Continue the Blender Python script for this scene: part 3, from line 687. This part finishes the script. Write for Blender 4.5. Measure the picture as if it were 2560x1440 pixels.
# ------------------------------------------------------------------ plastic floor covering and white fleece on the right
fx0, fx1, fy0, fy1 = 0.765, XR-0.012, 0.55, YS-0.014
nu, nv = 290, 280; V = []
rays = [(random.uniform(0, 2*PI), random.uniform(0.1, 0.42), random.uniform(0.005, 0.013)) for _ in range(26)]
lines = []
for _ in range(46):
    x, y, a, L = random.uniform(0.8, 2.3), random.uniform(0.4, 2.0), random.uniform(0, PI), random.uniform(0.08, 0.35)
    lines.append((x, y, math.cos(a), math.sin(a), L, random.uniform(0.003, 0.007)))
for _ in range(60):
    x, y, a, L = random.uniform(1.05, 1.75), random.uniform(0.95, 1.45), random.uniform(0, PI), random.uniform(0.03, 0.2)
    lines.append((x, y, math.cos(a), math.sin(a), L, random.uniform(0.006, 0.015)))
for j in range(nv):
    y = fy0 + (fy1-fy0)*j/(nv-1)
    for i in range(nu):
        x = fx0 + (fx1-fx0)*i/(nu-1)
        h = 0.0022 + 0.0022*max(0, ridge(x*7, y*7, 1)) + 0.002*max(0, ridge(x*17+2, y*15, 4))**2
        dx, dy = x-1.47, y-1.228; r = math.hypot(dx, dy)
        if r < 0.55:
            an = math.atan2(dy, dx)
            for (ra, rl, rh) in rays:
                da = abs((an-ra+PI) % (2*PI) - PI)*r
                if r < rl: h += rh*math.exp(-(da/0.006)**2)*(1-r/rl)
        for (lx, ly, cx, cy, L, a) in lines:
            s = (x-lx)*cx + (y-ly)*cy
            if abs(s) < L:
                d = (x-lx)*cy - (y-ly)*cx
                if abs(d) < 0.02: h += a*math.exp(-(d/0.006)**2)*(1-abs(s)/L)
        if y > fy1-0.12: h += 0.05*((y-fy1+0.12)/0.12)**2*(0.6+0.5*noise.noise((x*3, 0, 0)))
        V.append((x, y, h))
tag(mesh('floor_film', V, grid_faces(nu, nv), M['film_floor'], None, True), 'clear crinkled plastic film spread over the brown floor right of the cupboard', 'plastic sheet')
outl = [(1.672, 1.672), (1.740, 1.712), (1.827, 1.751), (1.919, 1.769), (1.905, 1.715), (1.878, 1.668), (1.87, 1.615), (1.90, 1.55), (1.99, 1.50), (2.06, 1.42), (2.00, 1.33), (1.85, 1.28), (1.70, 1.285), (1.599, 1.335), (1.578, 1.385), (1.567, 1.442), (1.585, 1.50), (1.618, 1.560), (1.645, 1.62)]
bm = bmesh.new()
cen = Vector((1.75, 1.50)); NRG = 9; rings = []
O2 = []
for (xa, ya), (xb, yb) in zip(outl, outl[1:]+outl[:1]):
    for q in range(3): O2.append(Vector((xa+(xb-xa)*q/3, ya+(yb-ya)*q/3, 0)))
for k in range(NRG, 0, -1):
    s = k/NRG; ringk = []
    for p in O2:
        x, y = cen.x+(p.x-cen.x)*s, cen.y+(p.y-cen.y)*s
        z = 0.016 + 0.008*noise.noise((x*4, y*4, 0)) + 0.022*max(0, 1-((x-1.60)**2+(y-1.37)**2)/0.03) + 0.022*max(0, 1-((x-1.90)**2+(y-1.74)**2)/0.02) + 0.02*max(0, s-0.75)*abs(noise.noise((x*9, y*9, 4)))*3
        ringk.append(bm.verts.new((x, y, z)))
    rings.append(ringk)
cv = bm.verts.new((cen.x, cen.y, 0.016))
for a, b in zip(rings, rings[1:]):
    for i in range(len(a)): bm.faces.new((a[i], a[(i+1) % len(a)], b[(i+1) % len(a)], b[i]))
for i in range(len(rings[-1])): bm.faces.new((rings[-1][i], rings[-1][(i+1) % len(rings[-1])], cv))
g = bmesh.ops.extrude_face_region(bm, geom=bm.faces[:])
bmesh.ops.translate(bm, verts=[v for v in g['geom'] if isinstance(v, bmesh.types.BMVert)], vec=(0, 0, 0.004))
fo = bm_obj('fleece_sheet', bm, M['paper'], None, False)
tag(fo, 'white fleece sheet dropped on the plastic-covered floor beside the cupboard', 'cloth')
○ ○ ○
**INSTRUCTIONS FOR THE TASK**
Output the full listing exactly as it stands.

**FINAL RESULT**
Continue the Blender Python script for this scene: part 3, from line 687. This part finishes the script. Write for Blender 4.5. Measure the picture as if it were 2560x1440 pixels.
# ------------------------------------------------------------------ plastic floor covering and white fleece on the right
fx0, fx1, fy0, fy1 = 0.765, XR-0.012, 0.55, YS-0.014
nu, nv = 290, 280; V = []
rays = [(random.uniform(0, 2*PI), random.uniform(0.1, 0.42), random.uniform(0.005, 0.013)) for _ in range(26)]
lines = []
for _ in range(46):
    x, y, a, L = random.uniform(0.8, 2.3), random.uniform(0.4, 2.0), random.uniform(0, PI), random.uniform(0.08, 0.35)
    lines.append((x, y, math.cos(a), math.sin(a), L, random.uniform(0.003, 0.007)))
for _ in range(60):
    x, y, a, L = random.uniform(1.05, 1.75), random.uniform(0.95, 1.45), random.uniform(0, PI), random.uniform(0.03, 0.2)
    lines.append((x, y, math.cos(a), math.sin(a), L, random.uniform(0.006, 0.015)))
for j in range(nv):
    y = fy0 + (fy1-fy0)*j/(nv-1)
    for i in range(nu):
        x = fx0 + (fx1-fx0)*i/(nu-1)
        h = 0.0022 + 0.0022*max(0, ridge(x*7, y*7, 1)) + 0.002*max(0, ridge(x*17+2, y*15, 4))**2
        dx, dy = x-1.47, y-1.228; r = math.hypot(dx, dy)
        if r < 0.55:
            an = math.atan2(dy, dx)
            for (ra, rl, rh) in rays:
                da = abs((an-ra+PI) % (2*PI) - PI)*r
                if r < rl: h += rh*math.exp(-(da/0.006)**2)*(1-r/rl)
        for (lx, ly, cx, cy, L, a) in lines:
            s = (x-lx)*cx + (y-ly)*cy
            if abs(s) < L:
                d = (x-lx)*cy - (y-ly)*cx
                if abs(d) < 0.02: h += a*math.exp(-(d/0.006)**2)*(1-abs(s)/L)
        if y > fy1-0.12: h += 0.05*((y-fy1+0.12)/0.12)**2*(0.6+0.5*noise.noise((x*3, 0, 0)))
        V.append((x, y, h))
tag(mesh('floor_film', V, grid_faces(nu, nv), M['film_floor'], None, True), 'clear crinkled plastic film spread over the brown floor right of the cupboard', 'plastic sheet')
outl = [(1.672, 1.672), (1.740, 1.712), (1.827, 1.751), (1.919, 1.769), (1.905, 1.715), (1.878, 1.668), (1.87, 1.615), (1.90, 1.55), (1.99, 1.50), (2.06, 1.42), (2.00, 1.33), (1.85, 1.28), (1.70, 1.285), (1.599, 1.335), (1.578, 1.385), (1.567, 1.442), (1.585, 1.50), (1.618, 1.560), (1.645, 1.62)]
bm = bmesh.new()
cen = Vector((1.75, 1.50)); NRG = 9; rings = []
O2 = []
for (xa, ya), (xb, yb) in zip(outl, outl[1:]+outl[:1]):
    for q in range(3): O2.append(Vector((xa+(xb-xa)*q/3, ya+(yb-ya)*q/3, 0)))
for k in range(NRG, 0, -1):
    s = k/NRG; ringk = []
    for p in O2:
        x, y = cen.x+(p.x-cen.x)*s, cen.y+(p.y-cen.y)*s
        z = 0.016 + 0.008*noise.noise((x*4, y*4, 0)) + 0.022*max(0, 1-((x-1.60)**2+(y-1.37)**2)/0.03) + 0.022*max(0, 1-((x-1.90)**2+(y-1.74)**2)/0.02) + 0.02*max(0, s-0.75)*abs(noise.noise((x*9, y*9, 4)))*3
        ringk.append(bm.verts.new((x, y, z)))
    rings.append(ringk)
cv = bm.verts.new((cen.x, cen.y, 0.016))
for a, b in zip(rings, rings[1:]):
    for i in range(len(a)): bm.faces.new((a[i], a[(i+1) % len(a)], b[(i+1) % len(a)], b[i]))
for i in range(len(rings[-1])): bm.faces.new((rings[-1][i], rings[-1][(i+1) % len(rings[-1])], cv))
g = bmesh.ops.extrude_face_region(bm, geom=bm.faces[:])
bmesh.ops.translate(bm, verts=[v for v in g['geom'] if isinstance(v, bmesh.types.BMVert)], vec=(0, 0, 0.004))
fo = bm_obj('fleece_sheet', bm, M['paper'], None, False)
tag(fo, 'white fleece sheet dropped on the plastic-covered floor beside the cupboard', 'cloth')